> **Provided data**:
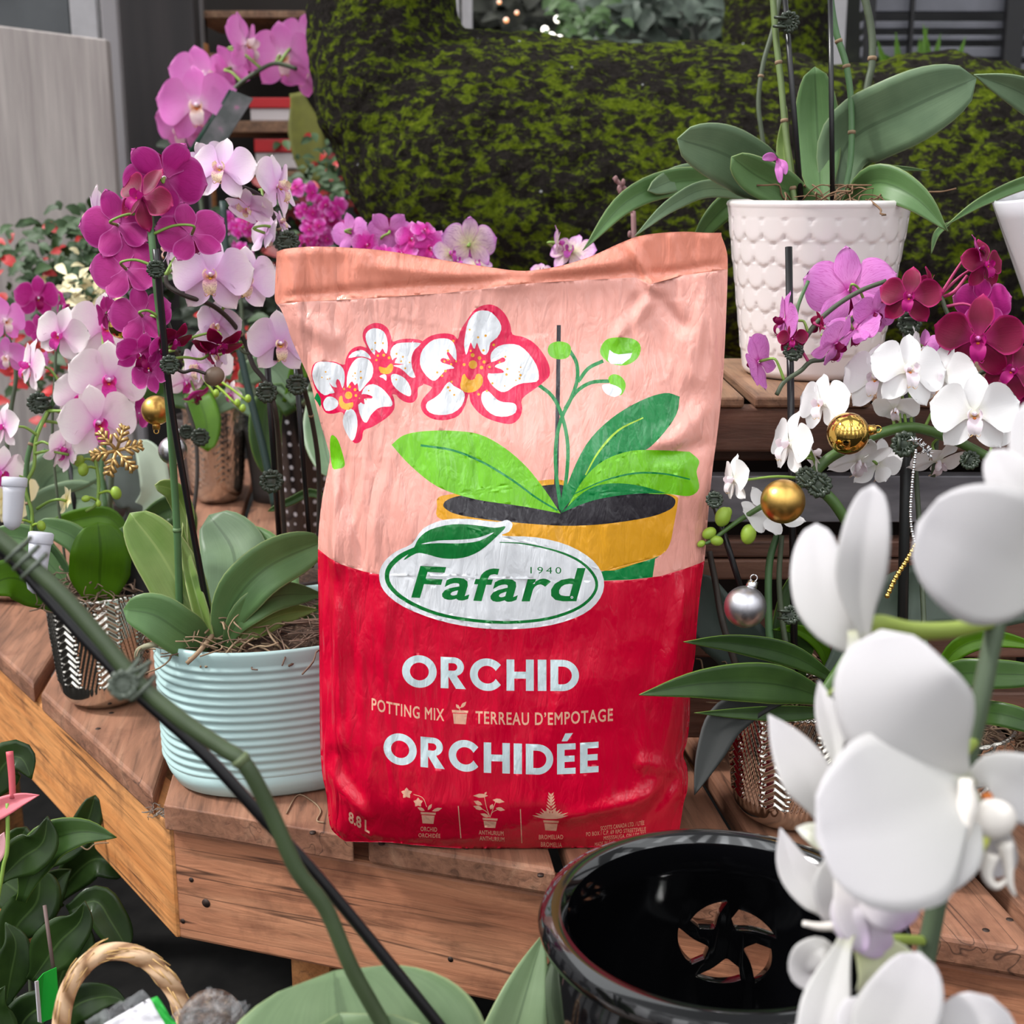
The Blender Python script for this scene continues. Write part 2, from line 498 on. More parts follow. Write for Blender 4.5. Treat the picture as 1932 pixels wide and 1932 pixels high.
panel('window_light_3', 868, 888, -400, -400, 4.25, mwh)
panel('trim_4', 1556, 1622, -400, -400, 3.2, mwh, th=0.08)
panel('trim_5', 100, 152, -400, -400, 3.4, mwh)
panel('trim_6', 160, 192, -400, -400, 3.3, M((160, 154, 156), .6, name='grey_post'))
mbl, nbl = mat('glazing_blur', lin((60, 62, 66)), 0.35)
# louvred black bench at the right, far behind
lv = thing('slatted_black_bench', atY(1760, 200, 3.4), 'black slatted garden bench far behind at the upper right', 'bench')
mls = M((112, 112, 120), 0.35, name='worn_black_paint', vary=0.25, scale=8)
mlk = M((30, 29, 31), 0.5, name='black_frame')
for y0, y1 in ((-10, 22), (40, 54), (66, 76), (88, 108), (120, 134)):
    a = atY(1626, y1, 3.4); b = atY(2050, y0, 3.4); bx('slat', (a.x, 3.4, a.z), (b.x, 3.42, b.z), mls, lv)
for x0, x1 in ((1640, 1655), (1712, 1740), (1918, 1926)):
    a = atY(x0, 200, 3.37); b = atY(x1, -300, 3.37); bx('frame_upright', (a.x, 3.36, -0.62), (b.x, 3.39, b.z), mlk, lv)
a = atY(1626, 150, 3.5); b = atY(2050, -300, 3.5); bx('dark_backing', (a.x, 3.5, a.z), (b.x, 3.52, b.z), mlk, lv)
# grey clad background at upper left above the panel
a = atY(-100, 200, 3.6); b = atY(105, -300, 3.6)
q = bx('wall_left', (a.x, 3.6, a.z), (b.x, 3.62, b.z), M((88, 90, 92), 0.5, name='dim_glass_wall', vary=.3, scale=5), None); q['kind'] = 'structure'

# ------------------------------------------------------------ moss animal
mm_, nm = mat('sheet_moss', lin((60, 80, 20)), 0.95, spec=0.1)
v1 = nm.noise(nm.obj((1, 1, 1.5)), 52, 6, 0.66, 0.4); v2 = nm.noise(nm.obj(), 150, 5, 0.7)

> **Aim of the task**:
Copy the whole listing above word for word but do not carry over the pictures.

> **Exercise answer**:
The Blender Python script for this scene continues. Write part 2, from line 498 on. More parts follow. Write for Blender 4.5. Treat the picture as 1932 pixels wide and 1932 pixels high.
panel('window_light_3', 868, 888, -400, -400, 4.25, mwh)
panel('trim_4', 1556, 1622, -400, -400, 3.2, mwh, th=0.08)
panel('trim_5', 100, 152, -400, -400, 3.4, mwh)
panel('trim_6', 160, 192, -400, -400, 3.3, M((160, 154, 156), .6, name='grey_post'))
mbl, nbl = mat('glazing_blur', lin((60, 62, 66)), 0.35)
# louvred black bench at the right, far behind
lv = thing('slatted_black_bench', atY(1760, 200, 3.4), 'black slatted garden bench far behind at the upper right', 'bench')
mls = M((112, 112, 120), 0.35, name='worn_black_paint', vary=0.25, scale=8)
mlk = M((30, 29, 31), 0.5, name='black_frame')
for y0, y1 in ((-10, 22), (40, 54), (66, 76), (88, 108), (120, 134)):
    a = atY(1626, y1, 3.4); b = atY(2050, y0, 3.4); bx('slat', (a.x, 3.4, a.z), (b.x, 3.42, b.z), mls, lv)
for x0, x1 in ((1640, 1655), (1712, 1740), (1918, 1926)):
    a = atY(x0, 200, 3.37); b = atY(x1, -300, 3.37); bx('frame_upright', (a.x, 3.36, -0.62), (b.x, 3.39, b.z), mlk, lv)
a = atY(1626, 150, 3.5); b = atY(2050, -300, 3.5); bx('dark_backing', (a.x, 3.5, a.z), (b.x, 3.52, b.z), mlk, lv)
# grey clad background at upper left above the panel
a = atY(-100, 200, 3.6); b = atY(105, -300, 3.6)
q = bx('wall_left', (a.x, 3.6, a.z), (b.x, 3.62, b.z), M((88, 90, 92), 0.5, name='dim_glass_wall', vary=.3, scale=5), None); q['kind'] = 'structure'

# ------------------------------------------------------------ moss animal
mm_, nm = mat('sheet_moss', lin((60, 80, 20)), 0.95, spec=0.1)
v1 = nm.noise(nm.obj((1, 1, 1.5)), 52, 6, 0.66, 0.4); v2 = nm.noise(nm.obj(), 150, 5, 0.7)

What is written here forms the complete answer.